### PROVIDED DATA
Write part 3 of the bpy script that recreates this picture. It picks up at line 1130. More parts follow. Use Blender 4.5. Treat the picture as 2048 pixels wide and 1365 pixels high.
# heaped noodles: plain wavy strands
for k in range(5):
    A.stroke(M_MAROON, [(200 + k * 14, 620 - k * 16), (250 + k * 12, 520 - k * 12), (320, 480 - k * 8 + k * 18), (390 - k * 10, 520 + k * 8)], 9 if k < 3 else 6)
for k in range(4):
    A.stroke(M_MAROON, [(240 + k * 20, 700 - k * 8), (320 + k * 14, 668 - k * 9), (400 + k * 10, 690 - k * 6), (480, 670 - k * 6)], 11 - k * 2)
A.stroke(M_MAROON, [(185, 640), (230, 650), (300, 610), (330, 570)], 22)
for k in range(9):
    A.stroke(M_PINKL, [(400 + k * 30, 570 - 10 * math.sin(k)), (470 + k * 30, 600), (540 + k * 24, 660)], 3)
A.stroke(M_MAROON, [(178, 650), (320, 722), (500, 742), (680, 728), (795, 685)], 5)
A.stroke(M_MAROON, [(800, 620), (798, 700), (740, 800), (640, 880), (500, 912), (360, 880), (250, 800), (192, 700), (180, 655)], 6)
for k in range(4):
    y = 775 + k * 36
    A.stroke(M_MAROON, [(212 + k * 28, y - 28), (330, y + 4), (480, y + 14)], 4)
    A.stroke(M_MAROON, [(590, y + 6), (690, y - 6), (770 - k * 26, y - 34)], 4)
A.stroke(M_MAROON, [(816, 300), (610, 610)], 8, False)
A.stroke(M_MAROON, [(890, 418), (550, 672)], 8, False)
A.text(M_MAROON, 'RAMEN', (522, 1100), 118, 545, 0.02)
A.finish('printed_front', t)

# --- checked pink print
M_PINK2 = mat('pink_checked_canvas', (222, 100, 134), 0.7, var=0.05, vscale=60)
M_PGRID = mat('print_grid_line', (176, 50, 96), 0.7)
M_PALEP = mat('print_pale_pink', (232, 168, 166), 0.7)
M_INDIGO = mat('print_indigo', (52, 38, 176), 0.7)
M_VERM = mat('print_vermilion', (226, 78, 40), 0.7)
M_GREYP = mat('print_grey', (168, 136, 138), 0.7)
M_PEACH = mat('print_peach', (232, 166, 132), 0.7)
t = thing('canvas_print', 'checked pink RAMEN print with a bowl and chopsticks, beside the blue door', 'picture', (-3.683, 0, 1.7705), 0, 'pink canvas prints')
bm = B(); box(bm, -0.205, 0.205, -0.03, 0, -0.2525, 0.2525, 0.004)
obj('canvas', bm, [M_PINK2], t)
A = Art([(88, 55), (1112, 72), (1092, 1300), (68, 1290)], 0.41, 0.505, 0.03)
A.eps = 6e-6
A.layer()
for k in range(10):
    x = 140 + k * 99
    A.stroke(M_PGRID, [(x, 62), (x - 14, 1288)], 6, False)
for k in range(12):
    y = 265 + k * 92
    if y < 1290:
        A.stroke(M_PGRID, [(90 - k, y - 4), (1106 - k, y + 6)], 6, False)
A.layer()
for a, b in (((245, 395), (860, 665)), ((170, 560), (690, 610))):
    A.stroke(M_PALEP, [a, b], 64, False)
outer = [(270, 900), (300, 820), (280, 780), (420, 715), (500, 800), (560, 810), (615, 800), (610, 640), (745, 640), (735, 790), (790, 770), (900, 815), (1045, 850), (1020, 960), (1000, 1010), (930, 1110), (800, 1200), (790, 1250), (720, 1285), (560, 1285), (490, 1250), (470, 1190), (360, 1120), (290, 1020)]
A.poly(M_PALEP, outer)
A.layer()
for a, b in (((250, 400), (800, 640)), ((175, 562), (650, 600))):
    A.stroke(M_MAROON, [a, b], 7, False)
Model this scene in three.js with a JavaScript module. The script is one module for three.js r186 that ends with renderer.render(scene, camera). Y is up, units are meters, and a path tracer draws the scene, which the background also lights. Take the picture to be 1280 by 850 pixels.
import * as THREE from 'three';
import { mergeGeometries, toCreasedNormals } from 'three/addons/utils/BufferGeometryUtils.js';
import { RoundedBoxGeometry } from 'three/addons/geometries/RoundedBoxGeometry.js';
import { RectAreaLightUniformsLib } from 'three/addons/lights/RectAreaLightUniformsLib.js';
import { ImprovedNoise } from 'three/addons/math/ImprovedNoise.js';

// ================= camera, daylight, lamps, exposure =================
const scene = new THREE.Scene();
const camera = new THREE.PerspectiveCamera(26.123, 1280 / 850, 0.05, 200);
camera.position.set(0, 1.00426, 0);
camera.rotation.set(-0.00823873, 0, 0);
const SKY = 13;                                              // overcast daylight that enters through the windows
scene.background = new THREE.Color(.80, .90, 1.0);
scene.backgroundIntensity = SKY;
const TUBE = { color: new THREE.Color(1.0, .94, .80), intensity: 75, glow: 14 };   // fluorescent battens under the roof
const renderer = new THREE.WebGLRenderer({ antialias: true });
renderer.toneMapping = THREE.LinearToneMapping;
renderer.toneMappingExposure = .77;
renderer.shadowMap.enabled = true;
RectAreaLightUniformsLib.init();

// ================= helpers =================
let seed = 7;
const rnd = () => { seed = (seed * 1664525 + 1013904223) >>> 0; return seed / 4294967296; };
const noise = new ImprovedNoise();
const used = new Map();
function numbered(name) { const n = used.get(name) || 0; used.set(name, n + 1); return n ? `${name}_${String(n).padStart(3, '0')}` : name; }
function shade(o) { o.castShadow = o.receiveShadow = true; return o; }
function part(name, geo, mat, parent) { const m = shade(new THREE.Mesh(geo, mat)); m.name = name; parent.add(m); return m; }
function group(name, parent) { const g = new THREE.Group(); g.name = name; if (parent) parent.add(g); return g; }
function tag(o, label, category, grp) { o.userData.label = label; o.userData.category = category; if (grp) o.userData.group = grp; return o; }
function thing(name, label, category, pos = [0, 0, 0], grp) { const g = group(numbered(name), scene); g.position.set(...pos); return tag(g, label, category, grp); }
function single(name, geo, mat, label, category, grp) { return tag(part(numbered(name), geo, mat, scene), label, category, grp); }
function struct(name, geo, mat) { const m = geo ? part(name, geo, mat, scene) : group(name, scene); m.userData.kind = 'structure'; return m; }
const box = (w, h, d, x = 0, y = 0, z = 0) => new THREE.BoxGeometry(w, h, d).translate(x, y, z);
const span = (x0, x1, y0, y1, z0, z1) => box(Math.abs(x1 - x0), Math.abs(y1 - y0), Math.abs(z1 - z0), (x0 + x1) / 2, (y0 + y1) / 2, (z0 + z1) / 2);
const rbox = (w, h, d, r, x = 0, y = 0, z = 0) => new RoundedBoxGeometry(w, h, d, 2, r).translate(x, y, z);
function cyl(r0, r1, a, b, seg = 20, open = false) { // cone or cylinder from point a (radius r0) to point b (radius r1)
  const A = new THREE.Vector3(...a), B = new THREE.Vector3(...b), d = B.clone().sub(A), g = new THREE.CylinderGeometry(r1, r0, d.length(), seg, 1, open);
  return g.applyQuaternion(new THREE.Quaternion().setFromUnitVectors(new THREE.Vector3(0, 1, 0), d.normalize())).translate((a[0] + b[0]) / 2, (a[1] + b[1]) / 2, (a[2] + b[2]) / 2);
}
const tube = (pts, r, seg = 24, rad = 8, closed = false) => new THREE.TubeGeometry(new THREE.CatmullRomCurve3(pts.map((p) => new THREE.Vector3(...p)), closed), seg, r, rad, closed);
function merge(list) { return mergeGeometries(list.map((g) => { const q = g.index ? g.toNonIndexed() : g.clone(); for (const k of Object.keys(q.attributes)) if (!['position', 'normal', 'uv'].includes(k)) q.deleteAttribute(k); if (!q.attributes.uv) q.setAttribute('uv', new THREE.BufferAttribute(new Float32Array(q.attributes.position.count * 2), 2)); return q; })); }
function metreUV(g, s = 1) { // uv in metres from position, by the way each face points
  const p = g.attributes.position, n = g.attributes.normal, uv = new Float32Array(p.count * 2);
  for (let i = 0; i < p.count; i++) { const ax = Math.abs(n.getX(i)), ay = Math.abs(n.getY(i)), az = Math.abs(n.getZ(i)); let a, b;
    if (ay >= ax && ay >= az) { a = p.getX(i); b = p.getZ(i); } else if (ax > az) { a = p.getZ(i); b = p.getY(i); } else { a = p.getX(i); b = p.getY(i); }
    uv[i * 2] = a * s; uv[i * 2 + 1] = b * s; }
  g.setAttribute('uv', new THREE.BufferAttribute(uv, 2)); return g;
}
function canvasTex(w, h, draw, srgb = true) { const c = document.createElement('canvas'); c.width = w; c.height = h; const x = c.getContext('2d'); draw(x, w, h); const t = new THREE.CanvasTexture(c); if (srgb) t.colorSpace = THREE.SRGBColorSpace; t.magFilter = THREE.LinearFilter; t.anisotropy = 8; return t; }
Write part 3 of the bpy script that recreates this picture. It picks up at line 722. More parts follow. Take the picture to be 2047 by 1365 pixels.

### SET PROBLEM
From the first line of the listing above to the line with "A.finish('printed_front', t)", please transcribe each line exactly, both ends included, and nothing beyond that.

### CORRECT ANSWER
Write part 3 of the bpy script that recreates this picture. It picks up at line 1130. More parts follow. Use Blender 4.5. Treat the picture as 2048 pixels wide and 1365 pixels high.
# heaped noodles: plain wavy strands
for k in range(5):
    A.stroke(M_MAROON, [(200 + k * 14, 620 - k * 16), (250 + k * 12, 520 - k * 12), (320, 480 - k * 8 + k * 18), (390 - k * 10, 520 + k * 8)], 9 if k < 3 else 6)
for k in range(4):
    A.stroke(M_MAROON, [(240 + k * 20, 700 - k * 8), (320 + k * 14, 668 - k * 9), (400 + k * 10, 690 - k * 6), (480, 670 - k * 6)], 11 - k * 2)
A.stroke(M_MAROON, [(185, 640), (230, 650), (300, 610), (330, 570)], 22)
for k in range(9):
    A.stroke(M_PINKL, [(400 + k * 30, 570 - 10 * math.sin(k)), (470 + k * 30, 600), (540 + k * 24, 660)], 3)
A.stroke(M_MAROON, [(178, 650), (320, 722), (500, 742), (680, 728), (795, 685)], 5)
A.stroke(M_MAROON, [(800, 620), (798, 700), (740, 800), (640, 880), (500, 912), (360, 880), (250, 800), (192, 700), (180, 655)], 6)
for k in range(4):
    y = 775 + k * 36
    A.stroke(M_MAROON, [(212 + k * 28, y - 28), (330, y + 4), (480, y + 14)], 4)
    A.stroke(M_MAROON, [(590, y + 6), (690, y - 6), (770 - k * 26, y - 34)], 4)
A.stroke(M_MAROON, [(816, 300), (610, 610)], 8, False)
A.stroke(M_MAROON, [(890, 418), (550, 672)], 8, False)
A.text(M_MAROON, 'RAMEN', (522, 1100), 118, 545, 0.02)
A.finish('printed_front', t)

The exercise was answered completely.